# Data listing
—————
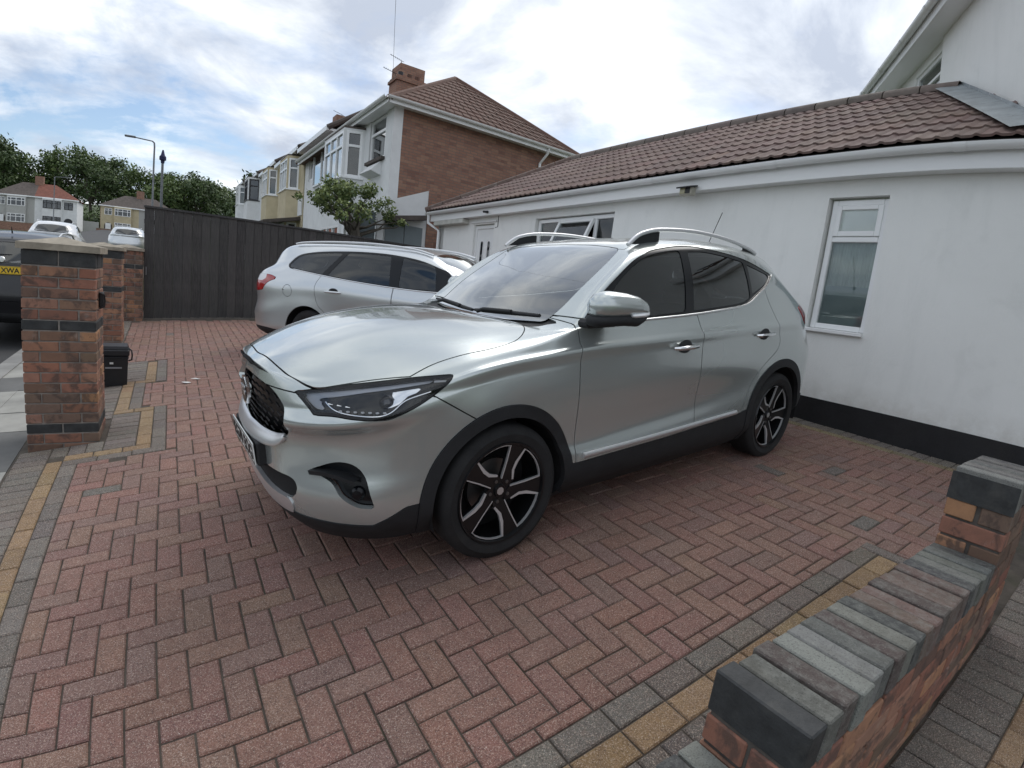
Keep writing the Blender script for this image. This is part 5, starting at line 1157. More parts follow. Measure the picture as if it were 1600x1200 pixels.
# door handles, mirrors, rails, wipers, aerial
for nm, x, z, dpar in (('door_handle', 1.29, .974, fd), ('door_handle', 2.215, 1.002, rd)):
    for i, sg in enumerate((-1, 1)):
        y0 = .903
        b = MB(); pts = [(x - .105, (y0 + .004) * sg, z - .002), (x - .085, (y0 + .026) * sg, z), (x - .03, (y0 + .034) * sg, z + .002), (x + .04, (y0 + .034) * sg, z + .003), (x + .09, (y0 + .026) * sg, z + .003), (x + .108, (y0 + .004) * sg, z + .003)]
        b.tube(pts, [.009, .0125, .0135, .0135, .0125, .009], 10); h_ = b.build(nm, m_chrome, dpar[i])
        b = MB(); b.prism([(x + .005 + .062 * math.cos(t), z + .004 + .040 * math.sin(t)) for t in lin(0, 2 * math.pi, 21)[:-1]], ((y0 + .0005) * sg, (y0 + .0035) * sg), 'y'); b.build('handle_cup', m_trim, h_)
def tube_sections(sec, n, ex, sg):
    """sections along the folded mirror: (t, half depth, z centre, half height)"""
    v = []
    for t, dy, z, dz_ in sec:
        px, py = .42 + .36 * t + (.30 if sg > 0 else 0), .957 + .045 * t - (.03 if sg > 0 else 0)
        for k in range(n):
            c = 2 * math.pi * k / n; ca, sa = math.cos(c), math.sin(c); a_, b_ = math.copysign(abs(ca) ** ex, ca), math.copysign(abs(sa) ** ex, sa)
            v.append((px - .12 * dy * a_, (py + dy * a_) * sg, z + dz_ * b_))
    m_ = len(sec); f = [(i * n + k, i * n + (k + 1) % n, (i + 1) * n + (k + 1) % n, (i + 1) * n + k) for i in range(m_ - 1) for k in range(n)]
    b = MB(); b.v = v; b.f = f + [tuple(range(n)), tuple(range((m_ - 1) * n, m_ * n))[::-1]]; b.sm = [True] * len(b.f); return b
for sg in (-1, 1):
    mo = tube_sections([(0.0, .012, 1.232, .014), (.03, .045, 1.236, .040), (.10, .066, 1.242, .058), (.25, .078, 1.245, .066), (.50, .078, 1.243, .062), (.72, .068, 1.238, .052), (.88, .052, 1.228, .038), (.97, .032, 1.214, .022), (1.0, .010, 1.208, .008)], 20, .8, sg).build('door_mirror', m_silver, suv, auto=60)
    tube_sections([(.0, .03, 1.170, .012), (.05, .060, 1.170, .028), (.2, .072, 1.172, .032), (.5, .074, 1.174, .032), (.72, .066, 1.166, .030), (.85, .05, 1.176, .022), (.95, .03, 1.188, .012)], 16, .7, sg).build('mirror_base', m_trim, mo, auto=60)
    b = MB(); b.box(.44 + (.30 if sg > 0 else 0), .66 + (.30 if sg > 0 else 0), .84 * sg, .93 * sg, 1.125, 1.170, .015); b.build('mirror_arm', m_trim, mo)
    b = tube_sections([(.56, .074, 1.195, .013), (.62, .0765, 1.195, .017), (.80, .066, 1.196, .017), (.93, .046, 1.199, .014), (1.0, .02, 1.203, .008)], 12, .8, sg); b.build('indicator_lens', m_whlamp, mo, auto=60)
    rail = smooth_poly([(1.035, 1.553, .612), (1.10, 1.60, .610), (1.182, 1.632, .607), (1.342, 1.658, .605), (1.678, 1.668, .605), (2.071, 1.645, .598), (2.372, 1.603, .585), (2.487, 1.578, .58), (2.53, 1.562, .58)], 5, False)
    strip('roof_rail', [(p[0], p[2], p[1]) for p in rail], .026, .013, m_satin, suv, (0, 0, 1), (sg,))
    b = MB(); b.add([(1.05, .60 * sg, 1.555), (1.33, .60 * sg, 1.578), (1.33, .60 * sg, 1.65), (1.18, .602 * sg, 1.628)], [(0, 1, 2, 3)]); b.build('rail_foot', m_trim, suv); b = MB(); b.add([(2.33, .585 * sg, 1.56), (2.54, .578 * sg, 1.545), (2.50, .578 * sg, 1.575), (2.33, .585 * sg, 1.605)], [(0, 1, 2, 3)]); b.build('rail_foot', m_trim, suv)
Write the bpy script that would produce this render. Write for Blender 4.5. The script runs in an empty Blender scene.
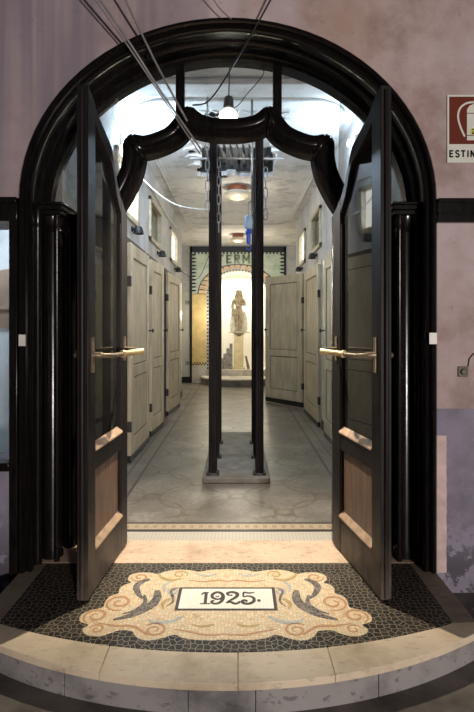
import bpy, bmesh, math, random
from mathutils import Vector, Matrix, noise as mnoise
random.seed(7)
scene = bpy.context.scene
C = scene.collection
PI = math.pi

# ------------------------------------------------------------------ materials
def new_mat(name):
    m = bpy.data.materials.new(name); m.use_nodes = True
    nt = m.node_tree; nt.nodes.clear()
    out = nt.nodes.new('ShaderNodeOutputMaterial')
    b = nt.nodes.new('ShaderNodeBsdfPrincipled')
    nt.links.new(b.outputs[0], out.inputs[0])
    return m, nt, b, out

class NB:
    """tiny node-building helper"""
    def __init__(s, nt): s.nt = nt; s.L = nt.links
    def n(s, t, **k):
        x = s.nt.nodes.new(t)
        for a, v in k.items(): setattr(x, a, v)
        return x
    def put(s, sock, v):
        if isinstance(v, (int, float)): sock.default_value = v
        elif isinstance(v, (tuple, list)): sock.default_value = (v[0], v[1], v[2], 1) if len(sock.default_value) == 4 else v
        else: s.L.new(v, sock)
    def math(s, op, a, b=0.0, c=None):
        x = s.n('ShaderNodeMath', operation=op); s.put(x.inputs[0], a); s.put(x.inputs[1], b)
        if c is not None: s.put(x.inputs[2], c)
        return x.outputs[0]
    def pos(s):
        g = s.n('ShaderNodeNewGeometry'); return g.outputs['Position']
    def sep(s, v):
        x = s.n('ShaderNodeSeparateXYZ'); s.L.new(v, x.inputs[0]); return x.outputs
    def comb(s, a, b, c):
        x = s.n('ShaderNodeCombineXYZ'); s.put(x.inputs[0], a); s.put(x.inputs[1], b); s.put(x.inputs[2], c); return x.outputs[0]
    def vscale(s, v, sc):
        x = s.n('ShaderNodeMapping'); s.L.new(v, x.inputs[0]); x.inputs['Scale'].default_value = sc; return x.outputs[0]
    def noise(s, v, scale, detail=4, rough=.55, fac=True):
        x = s.n('ShaderNodeTexNoise'); s.L.new(v, x.inputs['Vector'])
        x.inputs['Scale'].default_value = scale; x.inputs['Detail'].default_value = detail; x.inputs['Roughness'].default_value = rough
        return x.outputs[0] if fac else x.outputs[1]
    def ramp(s, f, pts):
        x = s.n('ShaderNodeValToRGB'); s.put(x.inputs[0], f)
        e = x.color_ramp.elements
        while len(e) < len(pts): e.new(.5)
        for i, (p, c) in enumerate(pts):
            e[i].position = p; e[i].color = (c[0], c[1], c[2], 1) if isinstance(c, (tuple, list)) else (c, c, c, 1)
        return x.outputs[0]
    def mix(s, f, a, b):
        x = s.n('ShaderNodeMix', data_type='RGBA'); s.put(x.inputs[0], f); s.put(x.inputs[6], a); s.put(x.inputs[7], b); return x.outputs[2]
    def band(s, v, lo, hi):
        return s.math('MULTIPLY', s.math('GREATER_THAN', v, lo), s.math('LESS_THAN', v, hi))
    def bump(s, h, st, bsdf, dist=.01):
        x = s.n('ShaderNodeBump'); x.inputs['Strength'].default_value = st; x.inputs['Distance'].default_value = dist
        s.put(x.inputs['Height'], h); s.L.new(x.outputs[0], bsdf.inputs['Normal'])

def simple(name, col, rough=.5, metal=0., var=.25, vscale=12, stretch=(1, 1, 1), bump=.0, spec=.5, coat=0., emit=None, es=0.):
    m, nt, b, out = new_mat(name); nb = NB(nt)
    p = nb.vscale(nb.pos(), stretch)
    f = nb.noise(p, vscale)
    c2 = tuple(max(0, c * (1 - var)) for c in col); c3 = tuple(min(1, c * (1 + var)) for c in col)
    c = nb.ramp(f, [(.3, c2), (.7, c3)])
    nb.L.new(c, b.inputs['Base Color'])
    b.inputs['Roughness'].default_value = rough; b.inputs['Metallic'].default_value = metal
    b.inputs['Specular IOR Level'].default_value = spec; b.inputs['Coat Weight'].default_value = coat
    if bump: nb.bump(f, bump, b)
    if emit:
        b.inputs['Emission Color'].default_value = (*emit, 1); b.inputs['Emission Strength'].default_value = es
    return m

M = {}
M['wood'] = simple('dark lacquered wood', (.0065, .0052, .005), .2, var=.5, vscale=18, stretch=(3, 3, .5), bump=.05, spec=.25)
def worn_wood():
    m, nt, b, out = new_mat('worn dark wood'); nb = NB(nt)
    p = nb.pos(); x, y, z = nb.sep(p)
    f = nb.noise(nb.vscale(p, (3, 3, .4)), 14); f2 = nb.noise(nb.vscale(p, (1, 1, .5)), 9, 6, .7)
    c = nb.ramp(f, [(.3, (.005, .004, .0038)), (.7, (.014, .0105, .0095))])
    low_tone = nb.math('MULTIPLY', nb.ramp(z, [(.0, .85), (.32, .0)]), nb.ramp(f2, [(.35, .2), (.65, 1.)]))  # lighter brown towards the bottom, broken up by noise
    c = nb.mix(low_tone, c, (.15, .12, .095))
    nb.L.new(c, b.inputs['Base Color']); b.inputs['Roughness'].default_value = .5; b.inputs['Specular IOR Level'].default_value = .25
    nb.bump(f, .15, b); return m
M['wood_matte'] = worn_wood()
M['wood_brown'] = simple('brown door panel', (.12, .075, .05), .5, var=.4, vscale=10, stretch=(4, 4, .4), bump=.1)
M['wood_pale'] = simple('worn bare wood ledge', (.34, .235, .15), .6, var=.3, vscale=20)
M['post'] = simple('post wood', (.012, .008, .008), .5, spec=.12, var=.5, vscale=10, stretch=(3, 3, .4))
M['cubicle'] = simple('aged cream paint', (.47, .405, .28), .5, var=.22, vscale=5, stretch=(2, 2, .6), bump=.05)
M['cubicle_line'] = simple('grimy moulding', (.15, .125, .08), .6)
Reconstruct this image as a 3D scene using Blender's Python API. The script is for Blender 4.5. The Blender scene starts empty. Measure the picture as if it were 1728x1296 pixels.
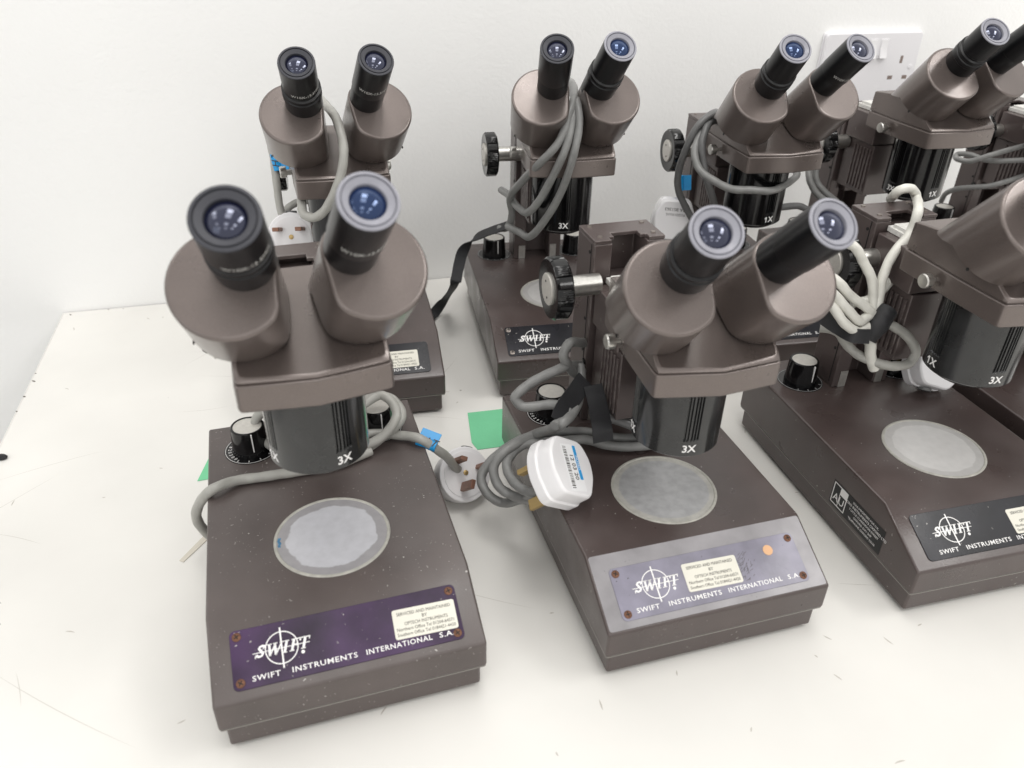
import bpy, bmesh, math, random
from mathutils import Matrix, Vector
from math import sin, cos, pi, radians
random.seed(7)
U = 0.00124                      # one drawing unit in metres
scene = bpy.context.scene
C = scene.collection

# ------------------------------------------------------------------ camera
CAM_H, CAM_F, PITCH, ROLL = 353.24, 1327.2, 0.562, 0.0212
fw = Vector((0, cos(PITCH), -sin(PITCH))); up = Vector((0, sin(PITCH), cos(PITCH))); rt = Vector((1, 0, 0))
cx_ = rt*cos(ROLL) + up*sin(ROLL); cy_ = up*cos(ROLL) - rt*sin(ROLL)
cam_data = bpy.data.cameras.new('camera'); cam = bpy.data.objects.new('camera', cam_data); C.objects.link(cam)
M = Matrix.Identity(4)
for i in range(3):
    M[i][0] = cx_[i]; M[i][1] = cy_[i]; M[i][2] = -fw[i]
M[2][3] = CAM_H*U
cam.matrix_world = M
cam_data.sensor_width = 36; cam_data.lens = 36*CAM_F/1728
cam_data.clip_start = 0.02; cam_data.clip_end = 60
cam_data.dof.use_dof = True; cam_data.dof.focus_distance = 0.66; cam_data.dof.aperture_fstop = 9
scene.camera = cam
scene.view_settings.view_transform = 'Standard'; scene.view_settings.look = 'None'
scene.view_settings.gamma = 1; scene.view_settings.exposure = .05
scene.render.engine = 'CYCLES'

# ------------------------------------------------------------------ light
world = bpy.data.worlds.new('World'); scene.world = world; world.use_nodes = True
wn = world.node_tree; wn.nodes['Background'].inputs[0].default_value = (1.0, .985, .96, 1)
wn.nodes['Background'].inputs[1].default_value = 0.90
def area(name, loc, size, power, color=(1, .985, .96), target=None, sy=None):
    l = bpy.data.lights.new(name, 'AREA'); l.energy = power; l.color = color
    l.shape = 'RECTANGLE'; l.size = size; l.size_y = sy or size
    o = bpy.data.objects.new(name, l); C.objects.link(o); o.location = loc
    if target is not None:
        o.rotation_euler = (Vector(target)-Vector(loc)).to_track_quat('-Z', 'Y').to_euler()
    return o
for ix, lx in enumerate((-1.5, .1, 1.7)):
    for iy, ly in enumerate((-1.5, -.1, 1.0 if False else -2.9)):
        area('ceiling_or_added_panel_light', (lx, ly, 2.0), .58, (2.6, 4.4, 8.5)[ix])
area('ceiling_or_added_panel_light', (-1.5, .55, 2.0), .5, 6)
area('ceiling_or_added_panel_light', (.1, .55, 2.0), .5, 8)
area('ceiling_or_added_panel_light', (1.7, .45, 2.0), .5, 11)  # extra panel, added to brighten the wall and the right side
area('window_light', (-1.9, -2.4, 1.3), 1.5, 5, (.86, .93, 1), (.1, .9, .25), 1.2)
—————
# DIRECTION
Copy word for word only the lines above from the one with "Write the bpy" through the one with "PI = math.pi". Leave pictures out.

# SOLUTION FOR THIS EXERCISE
Write the bpy script that would produce this render. Write for Blender 4.5. The script runs in an empty Blender scene.
import bpy, bmesh, math, random
from mathutils import Vector, Matrix, noise as mnoise
random.seed(7)
scene = bpy.context.scene
C = scene.collection
PI = math.pi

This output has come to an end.